Ankara 1935. Hostes Nouchi ve Fransız büyükelçiliğindeki genç tercüman Bernard de Jonsac'ın hikâyesi, Ankara'da bir gece kulübünde başlar ve İstanbul'da devam eder. Çiftin etrafında, cazibesi, sırları ve yumuşak yaşam tarzıyla modern Türkiye'nin tamamı gözler önüne serilir.
Yazar:
Georges Joseph Christian Simenon (1903–1989), Belçikalı bir yazardı. Yaklaşık 500 roman ve çok sayıda kısa eser yayınlayan üretken bir yazar olan Simenon, en çok kurgusal dedektif Jules Maigret'nin yaratıcısı olarak bilinir.

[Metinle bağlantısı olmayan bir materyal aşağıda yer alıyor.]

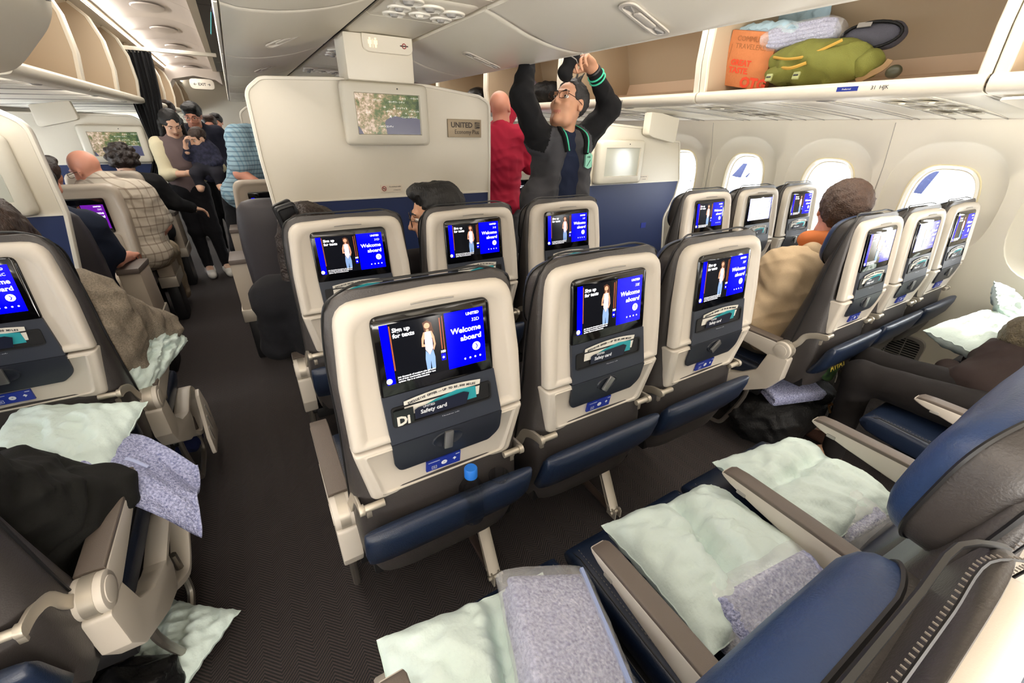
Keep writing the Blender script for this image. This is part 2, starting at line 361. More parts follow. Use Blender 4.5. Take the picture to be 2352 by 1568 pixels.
# ---------------- service panels above the side seats ----------------
psu_edges = [-.6, -.1, .37, .62, .775, .875, .975, 1.13, 1.165, 1.36, 1.43, 1.63, 1.745, 1.84, 1.94, 2.15, 2.2, 2.55, 2.6, 2.95, 3.05, 3.15, 3.6, 4.2, 5, 6, 7, 8, 9.5, 12]
LTG = mat('lamp_recess', C_(176, 168, 148), .5)
def psu_z(x): return 1.607 - (x - 2.2) / 1.16 * .05
for side in (1, -1):
    X = (lambda x: x) if side > 0 else mx
    root = struct('trim_%d' % (1 if side > 0 else 2), None)
    for a, b in zip(psu_edges, psu_edges[1:]):
        sec = [(2.2, 1.607), (2.5, 1.600), (2.9, 1.588), (3.2, 1.570), (3.37, 1.556), (3.37, 1.60), (2.2, 1.65)]
        # panels shear slightly so the joints curve like the moulding
        sh = lambda x: (x - 2.2) * .0
        m = MB().loft([[(X(x), a + .003 + sh(x), z) for x, z in sec], [(X(x), b - .003 + sh(x), z) for x, z in sec]])
        link('panel', m.mesh('panel', WALLM, bevel=.002), root)
        link('panel_joint', MB().tube([(X(x), a + .03 * math.sin((x - 2.2) * 2.7), z - .002) for x, z in sec[:5]], .0022, 4).mesh('panel_joint', GREYM), root)
    if side > 0:
        for (c1, c2) in ((.825, .925), (1.79, 1.89), (2.76, 2.86)):
            for c in (c1, c2):
                for (x, rx, ry) in ((2.50, .085, .036), (2.78, .06, .036), (3.02, .07, .036)):
                    z = 1.607 - (x - 2.2) * .043
                    f = MB(); ring = lambda r, dz: [(x + rx * r * math.cos(t), c + ry * r * math.sin(t), z + dz) for t in [2 * math.pi * j / 20 for j in range(20)]]
                    f.loft([ring(1.08, -.001), ring(1.04, -.003), ring(.94, -.003), ring(.80, .001)], cap=(False, True))
                    lt = link('reading_light', f.mesh('reading_light', LTG), root)
                    link('nozzle', MB().lathe([(.001, -.004), (.010, -.004), (.014, .002)], 12, (x, c, z - .001)).mesh('nozzle', TRIMW), lt)
        x, c = 2.85, .5
        f = MB(); sp = rrect(2.35, .40, 3.2, .60, .07)
        f.loft([[(px, py, psu_z(px) - .004) for px, py in sp], [(px, py, psu_z(px) - .012) for px, py in sp], [(2.78 + (px - 2.78) * .9, .5 + (py - .5) * .8, psu_z(px) - .006) for px, py in sp]], cap=(False, True))
        link('oxygen_door', f.mesh('oxygen_door', WALLM), root)
# ---------------- side bins (open buckets) ----------------
BYR = [-3.0, -1.8, -.62, .58, 1.69, 2.9, 4.08, 5.28, 6.48, 7.7, 9.0, 10.5, 11.9]
BYL = [-3.0, -1.8, -.62, .58, 1.3, 2.45, 3.55, 4.5, 5.45, 6.4, 7.4, 8.6, 10.2, 11.9]
bucket = [(2.135, 1.652), (2.118, 1.640), (2.118, 1.615), (2.135, 1.600), (2.19, 1.594), (2.40, 1.63), (2.75, 1.69), (3.0, 1.76)]
bin_in = [(2.135, 1.652), (2.150, 1.648), (2.155, 1.628), (2.4, 1.66), (2.68, 1.715), (2.76, 1.722)]
bin_bk = [(2.76, 1.722), (2.78, 1.79)]
bin_up = [(2.78, 1.79), (2.70, 2.06), (2.30, 2.20), (2.16, 2.20)]
def loftxz(sec, y0, y1, X, thick=.004):
    P = [(X(x), z) for x, z in sec]
    return MB().loft([[(x, y0, z) for x, z in P], [(x, y1, z) for x, z in P]], cap=(False, False), closed=False)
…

1922'den sonra Belçika'da hiç ikamet etmemiş olsa da, hayatı boyunca Belçika vatandaşı olarak kaldı.
Simenon, günde 60 ila 80 sayfa yazabilen, yirminci yüzyılın en üretken yazarlarından biriydi. Eserleri arasında yaklaşık 200 roman, 150'den fazla novela, birkaç otobiyografik eser, çok sayıda makale ve yirmiden fazla takma adla yazılmış onlarca ucuz roman bulunmaktadır. Toplamda, eserlerinin yaklaşık 550 milyon kopyası basılmıştır.
Ancak en çok Komiser Maigret'yi konu alan 75 romanı ve 28 kısa öyküsüyle tanınır. Serinin ilk romanı Pietr-le-Letton 1931'de; son romanı Maigret et M. Charles ise 1972'de yayımlanmıştır. Maigret romanları tüm büyük dillere çevrilmiş ve birçoğu film ve radyo oyununa uyarlanmıştır. Büyük Britanya'da iki televizyon dizisi (1960-63 ve 1992-93) çekilmiştir.
"Amerikan" döneminde Simenon, yaratıcı gücünün zirvesine ulaştı ve o yılların birçok romanı, yazıldıkları bağlamdan ilham aldı (Manhattan'da Üç Oda (1946), New York'ta Maigret (1947), Maigret Se Fâche (1947)).
Simenon ayrıca Kar Kirliydi (1948) veya Oğul (1957) gibi çok sayıda "psikolojik roman" ve özellikle Hatırlıyorum (1945), Soy Ağacı (1948) ve Yakın Anılar (1981) gibi çeşitli otobiyografik eserler de yazdı.
1966'da Simenon, MWA'nın en büyük ödülü olan Büyük Usta Ödülü'ne layık görüldü.
2005 yılında De Grootste Belg (En Büyük Belçikalı) unvanına aday gösterildi.